Work to be completed
Count how many lines of the material contain the string "finishes", then give that number and nothing more.

Dataset records
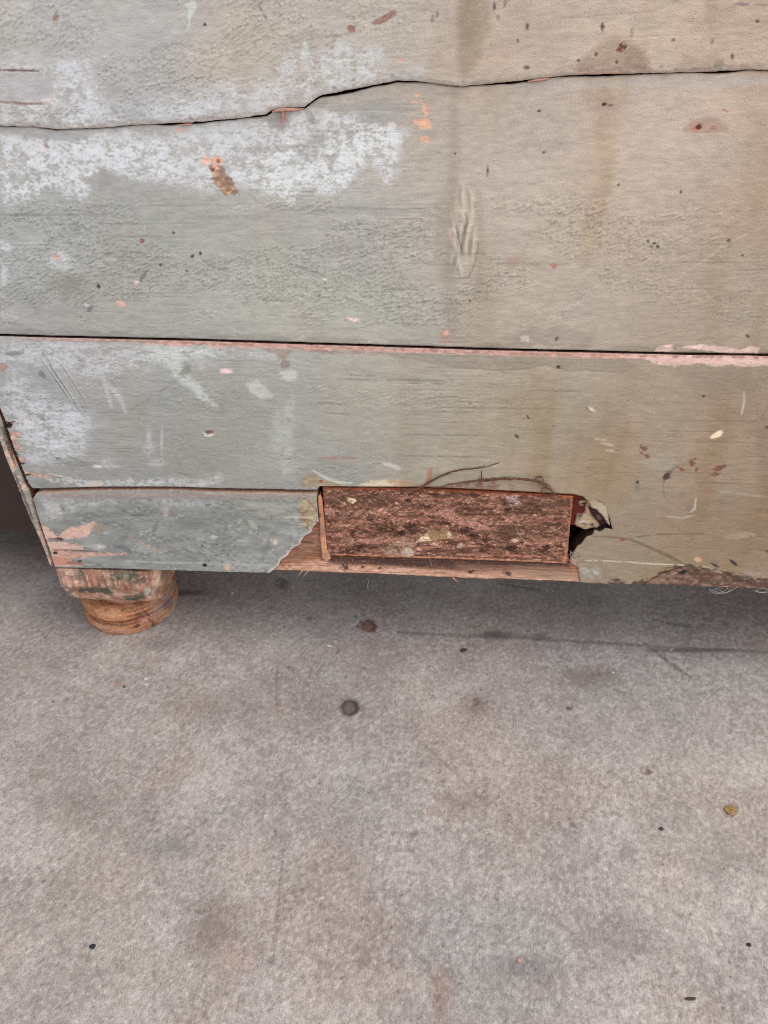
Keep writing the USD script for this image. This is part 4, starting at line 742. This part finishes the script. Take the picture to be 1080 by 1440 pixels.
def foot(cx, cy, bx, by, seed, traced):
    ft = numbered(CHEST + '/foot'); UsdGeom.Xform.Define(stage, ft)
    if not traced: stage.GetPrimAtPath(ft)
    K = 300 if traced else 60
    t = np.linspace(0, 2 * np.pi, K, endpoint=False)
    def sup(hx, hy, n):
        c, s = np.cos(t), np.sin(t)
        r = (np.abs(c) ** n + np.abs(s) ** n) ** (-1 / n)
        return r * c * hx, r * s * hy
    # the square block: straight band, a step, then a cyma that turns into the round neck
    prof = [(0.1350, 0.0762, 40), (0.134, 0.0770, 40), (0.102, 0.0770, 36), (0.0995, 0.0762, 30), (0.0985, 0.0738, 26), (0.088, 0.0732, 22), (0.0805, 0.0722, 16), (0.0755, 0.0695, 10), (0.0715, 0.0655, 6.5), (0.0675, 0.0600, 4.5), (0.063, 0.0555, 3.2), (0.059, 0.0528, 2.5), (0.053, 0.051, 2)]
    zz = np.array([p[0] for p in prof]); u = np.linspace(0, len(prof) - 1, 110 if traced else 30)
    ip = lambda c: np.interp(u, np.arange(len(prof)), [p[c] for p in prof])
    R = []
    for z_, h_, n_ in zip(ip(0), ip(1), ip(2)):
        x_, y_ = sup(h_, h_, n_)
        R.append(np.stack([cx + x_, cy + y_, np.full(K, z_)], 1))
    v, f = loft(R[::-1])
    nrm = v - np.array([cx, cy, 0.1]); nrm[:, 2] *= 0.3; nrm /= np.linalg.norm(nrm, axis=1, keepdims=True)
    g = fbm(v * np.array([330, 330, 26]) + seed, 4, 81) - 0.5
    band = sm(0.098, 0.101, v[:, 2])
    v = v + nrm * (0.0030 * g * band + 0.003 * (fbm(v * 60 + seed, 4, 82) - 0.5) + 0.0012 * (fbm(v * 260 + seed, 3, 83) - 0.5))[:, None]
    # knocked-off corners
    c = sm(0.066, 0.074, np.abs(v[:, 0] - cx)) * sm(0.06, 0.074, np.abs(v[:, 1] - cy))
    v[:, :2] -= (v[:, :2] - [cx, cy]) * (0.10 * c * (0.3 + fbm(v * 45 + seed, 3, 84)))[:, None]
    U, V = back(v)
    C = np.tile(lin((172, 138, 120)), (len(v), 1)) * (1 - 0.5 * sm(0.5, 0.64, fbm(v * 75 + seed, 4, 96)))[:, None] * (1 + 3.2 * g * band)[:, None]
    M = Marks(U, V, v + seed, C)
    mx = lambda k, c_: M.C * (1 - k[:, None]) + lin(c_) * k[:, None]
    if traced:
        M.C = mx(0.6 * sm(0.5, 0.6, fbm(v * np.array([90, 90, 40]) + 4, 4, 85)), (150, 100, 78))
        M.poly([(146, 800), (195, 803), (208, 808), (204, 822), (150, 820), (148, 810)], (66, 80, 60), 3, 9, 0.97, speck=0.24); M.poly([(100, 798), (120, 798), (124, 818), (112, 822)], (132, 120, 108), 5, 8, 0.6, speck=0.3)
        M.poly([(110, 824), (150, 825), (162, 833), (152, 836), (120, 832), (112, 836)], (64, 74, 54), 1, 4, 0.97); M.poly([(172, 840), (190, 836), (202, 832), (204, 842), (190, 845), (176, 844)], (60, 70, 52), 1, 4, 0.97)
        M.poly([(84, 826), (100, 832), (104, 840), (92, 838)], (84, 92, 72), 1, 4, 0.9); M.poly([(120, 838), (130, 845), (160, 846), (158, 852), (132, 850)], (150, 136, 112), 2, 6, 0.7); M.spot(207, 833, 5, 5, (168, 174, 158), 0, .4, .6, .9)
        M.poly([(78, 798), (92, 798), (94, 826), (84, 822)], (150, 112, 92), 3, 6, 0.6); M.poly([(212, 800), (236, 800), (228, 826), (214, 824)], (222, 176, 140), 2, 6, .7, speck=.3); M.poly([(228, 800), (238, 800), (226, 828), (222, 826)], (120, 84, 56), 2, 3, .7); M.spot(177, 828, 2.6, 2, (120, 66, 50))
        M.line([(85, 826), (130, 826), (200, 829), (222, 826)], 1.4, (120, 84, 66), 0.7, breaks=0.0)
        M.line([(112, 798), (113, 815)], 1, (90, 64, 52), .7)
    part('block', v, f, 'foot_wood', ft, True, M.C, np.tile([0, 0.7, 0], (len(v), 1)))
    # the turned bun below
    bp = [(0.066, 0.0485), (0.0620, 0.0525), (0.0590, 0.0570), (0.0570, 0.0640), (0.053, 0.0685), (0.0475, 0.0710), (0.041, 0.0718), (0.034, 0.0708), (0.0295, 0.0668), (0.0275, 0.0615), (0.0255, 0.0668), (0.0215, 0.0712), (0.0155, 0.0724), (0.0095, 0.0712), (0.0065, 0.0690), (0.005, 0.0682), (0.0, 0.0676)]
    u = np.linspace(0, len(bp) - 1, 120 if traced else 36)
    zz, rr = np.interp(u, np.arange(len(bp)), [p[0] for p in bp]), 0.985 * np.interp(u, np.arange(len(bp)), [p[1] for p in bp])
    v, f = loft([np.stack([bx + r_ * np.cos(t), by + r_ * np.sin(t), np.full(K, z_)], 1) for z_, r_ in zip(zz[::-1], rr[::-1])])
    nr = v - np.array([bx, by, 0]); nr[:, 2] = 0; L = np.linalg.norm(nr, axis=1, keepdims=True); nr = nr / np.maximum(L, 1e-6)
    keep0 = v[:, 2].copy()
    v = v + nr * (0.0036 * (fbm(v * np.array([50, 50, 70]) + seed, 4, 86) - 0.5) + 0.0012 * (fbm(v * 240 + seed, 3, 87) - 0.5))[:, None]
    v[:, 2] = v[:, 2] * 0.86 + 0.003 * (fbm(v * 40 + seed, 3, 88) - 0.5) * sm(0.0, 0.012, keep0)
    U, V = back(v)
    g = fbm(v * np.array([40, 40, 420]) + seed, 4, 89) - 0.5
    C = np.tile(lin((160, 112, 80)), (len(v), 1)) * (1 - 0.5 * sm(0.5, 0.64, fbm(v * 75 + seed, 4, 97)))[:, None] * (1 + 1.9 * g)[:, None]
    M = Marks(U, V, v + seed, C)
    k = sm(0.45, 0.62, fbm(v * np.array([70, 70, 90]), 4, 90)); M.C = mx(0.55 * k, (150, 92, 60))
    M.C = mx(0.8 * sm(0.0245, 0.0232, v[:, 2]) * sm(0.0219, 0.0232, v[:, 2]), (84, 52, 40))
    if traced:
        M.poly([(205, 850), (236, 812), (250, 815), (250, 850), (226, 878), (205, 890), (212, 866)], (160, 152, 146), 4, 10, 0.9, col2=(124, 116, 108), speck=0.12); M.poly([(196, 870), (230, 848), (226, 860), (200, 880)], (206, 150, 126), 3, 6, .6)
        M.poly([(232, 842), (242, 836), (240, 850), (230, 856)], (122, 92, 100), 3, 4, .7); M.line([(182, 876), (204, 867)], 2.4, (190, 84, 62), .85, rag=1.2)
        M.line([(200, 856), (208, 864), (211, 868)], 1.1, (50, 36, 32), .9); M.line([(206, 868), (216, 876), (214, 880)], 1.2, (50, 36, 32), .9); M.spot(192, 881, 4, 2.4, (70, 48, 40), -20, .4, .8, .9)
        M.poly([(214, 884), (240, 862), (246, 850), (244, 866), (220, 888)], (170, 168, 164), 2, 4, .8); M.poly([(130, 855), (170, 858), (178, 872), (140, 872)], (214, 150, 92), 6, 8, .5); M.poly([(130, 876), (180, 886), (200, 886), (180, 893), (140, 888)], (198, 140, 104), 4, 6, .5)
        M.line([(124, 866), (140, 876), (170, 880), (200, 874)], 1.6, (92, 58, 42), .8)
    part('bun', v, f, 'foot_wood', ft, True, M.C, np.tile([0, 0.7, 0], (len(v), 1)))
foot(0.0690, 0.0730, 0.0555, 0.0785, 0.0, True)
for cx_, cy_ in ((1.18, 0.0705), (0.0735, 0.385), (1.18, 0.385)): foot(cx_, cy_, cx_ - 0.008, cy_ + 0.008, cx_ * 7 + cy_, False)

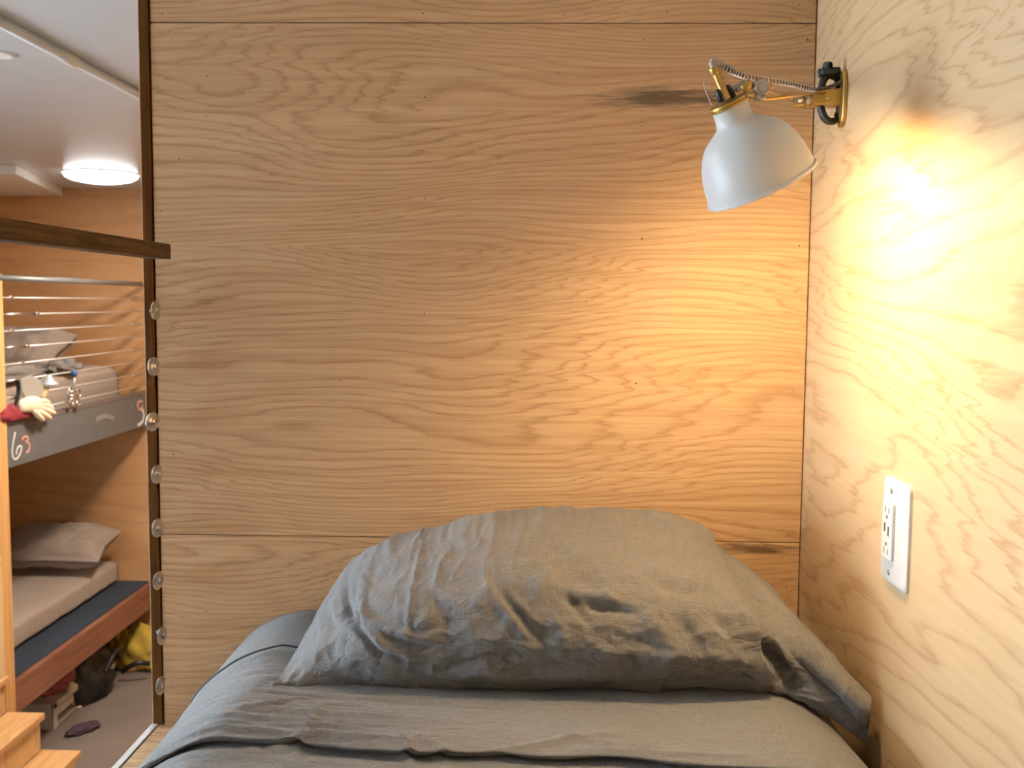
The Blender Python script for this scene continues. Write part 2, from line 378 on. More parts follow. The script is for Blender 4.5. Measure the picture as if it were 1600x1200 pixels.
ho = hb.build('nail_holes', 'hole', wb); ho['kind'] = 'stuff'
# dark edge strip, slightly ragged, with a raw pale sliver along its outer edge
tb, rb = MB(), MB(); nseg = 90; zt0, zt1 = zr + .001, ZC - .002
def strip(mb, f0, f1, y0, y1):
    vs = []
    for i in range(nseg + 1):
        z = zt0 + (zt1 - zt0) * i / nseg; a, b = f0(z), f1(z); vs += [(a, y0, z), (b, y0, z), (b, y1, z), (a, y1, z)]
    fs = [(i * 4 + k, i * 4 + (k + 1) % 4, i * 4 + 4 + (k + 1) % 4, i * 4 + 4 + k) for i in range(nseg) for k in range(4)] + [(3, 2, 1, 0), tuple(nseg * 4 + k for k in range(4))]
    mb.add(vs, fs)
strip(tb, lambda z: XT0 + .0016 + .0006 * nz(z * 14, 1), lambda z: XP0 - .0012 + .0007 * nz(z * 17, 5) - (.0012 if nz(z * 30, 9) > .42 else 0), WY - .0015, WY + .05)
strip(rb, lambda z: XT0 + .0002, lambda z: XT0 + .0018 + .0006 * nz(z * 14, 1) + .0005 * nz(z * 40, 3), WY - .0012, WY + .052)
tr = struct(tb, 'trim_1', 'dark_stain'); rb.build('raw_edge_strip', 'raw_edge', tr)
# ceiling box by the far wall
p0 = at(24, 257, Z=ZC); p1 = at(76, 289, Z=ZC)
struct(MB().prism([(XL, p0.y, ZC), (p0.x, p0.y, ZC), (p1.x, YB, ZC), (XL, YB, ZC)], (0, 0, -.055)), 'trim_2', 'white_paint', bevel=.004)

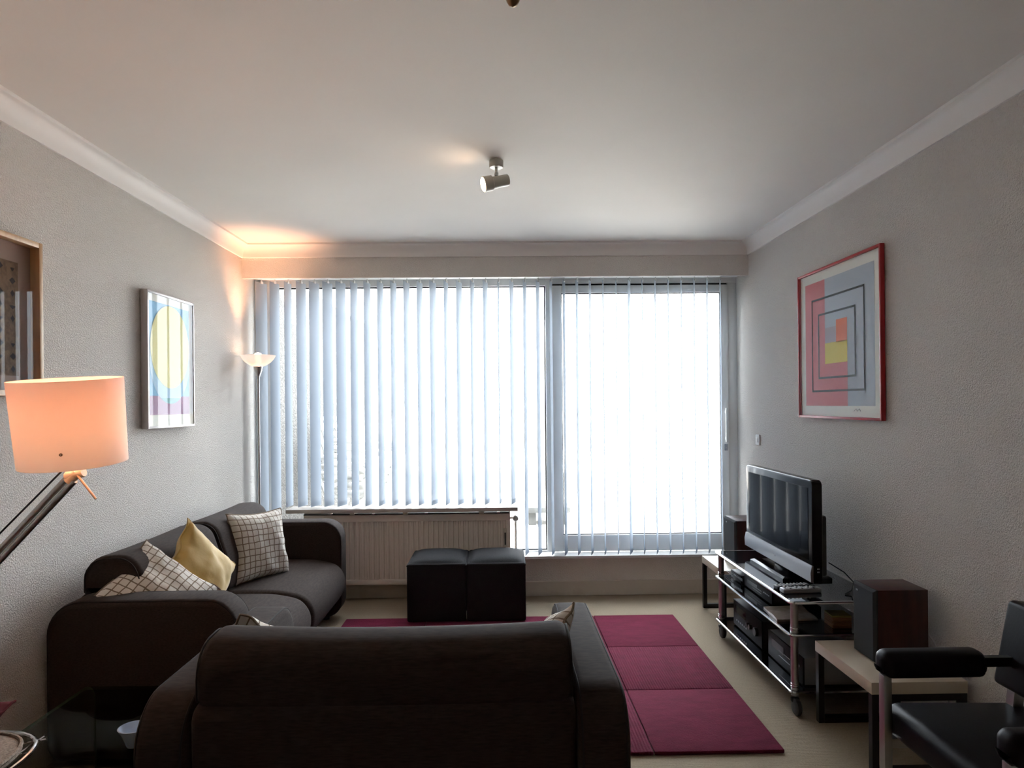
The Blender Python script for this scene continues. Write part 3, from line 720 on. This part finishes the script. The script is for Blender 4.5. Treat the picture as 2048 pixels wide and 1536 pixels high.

The solution
2